Concise is the most aggressive at compression. Strips qualifiers, drops connective phrasing, keeps only the load-bearing facts. Often half the length of Casual.
"Question on the proposal's headcount: 12 engineers in year 2 may be unrealistic given the hiring market."
8. Friendly
Use when: customer messages, support replies, anything where warmth matters.
Friendly adds light warmth: opens with acknowledgement, uses softer phrasing, ends with an offer to help. Doesn't go overboard — it's warmth, not sycophancy.
"Thanks for sending the proposal! The budget section looks great. I do have a couple of questions about the headcount estimates — specifically, twelve engineers in year two seems ambitious given the current hiring market. Happy to discuss when you have a few minutes."
The 6 intent modes (the second dimension)
Each tone above pairs with an intent mode. The default is Refine — light cleanup, your voice preserved. Other modes change the model's job entirely:
- Refine — clean up. The default.
- Build — preserve code identifiers and technical terms verbatim. Use when dictating with code in your sentences.
- Summarize — collapse the input to ~1/3 the length, keep the meaning. Useful for long brainstorms.
- Capture — minimal cleanup, fast journal style. Closest to raw output.
- Outline — convert prose to bulleted structure.
- Translate — translate the input to a target language. The one mode that does change the language.
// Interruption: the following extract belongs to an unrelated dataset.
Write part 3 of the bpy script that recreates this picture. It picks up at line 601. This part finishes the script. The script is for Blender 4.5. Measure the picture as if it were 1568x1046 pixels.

8 tones × 6 modes = 48 distinct cleanup behaviors. That's overkill for most users — but power users live in the 5-6 combinations they reach for daily.
How to actually choose
Most users only need three tones in active rotation:
- One default for routine work (Casual or Professional).
- One for chat (Slack).
- One for long correspondence (Email).
Set keyboard shortcuts to swap between them in one keystroke (Ctrl+1, Ctrl+2, Ctrl+3). After a week you'll switch without thinking — and your output will read consistently right for each context, without you editing tone afterwards.
The tone tab in Pithflow lets you preview each one against a sample input. Test the same sentence across all 8 once. The differences surprise people.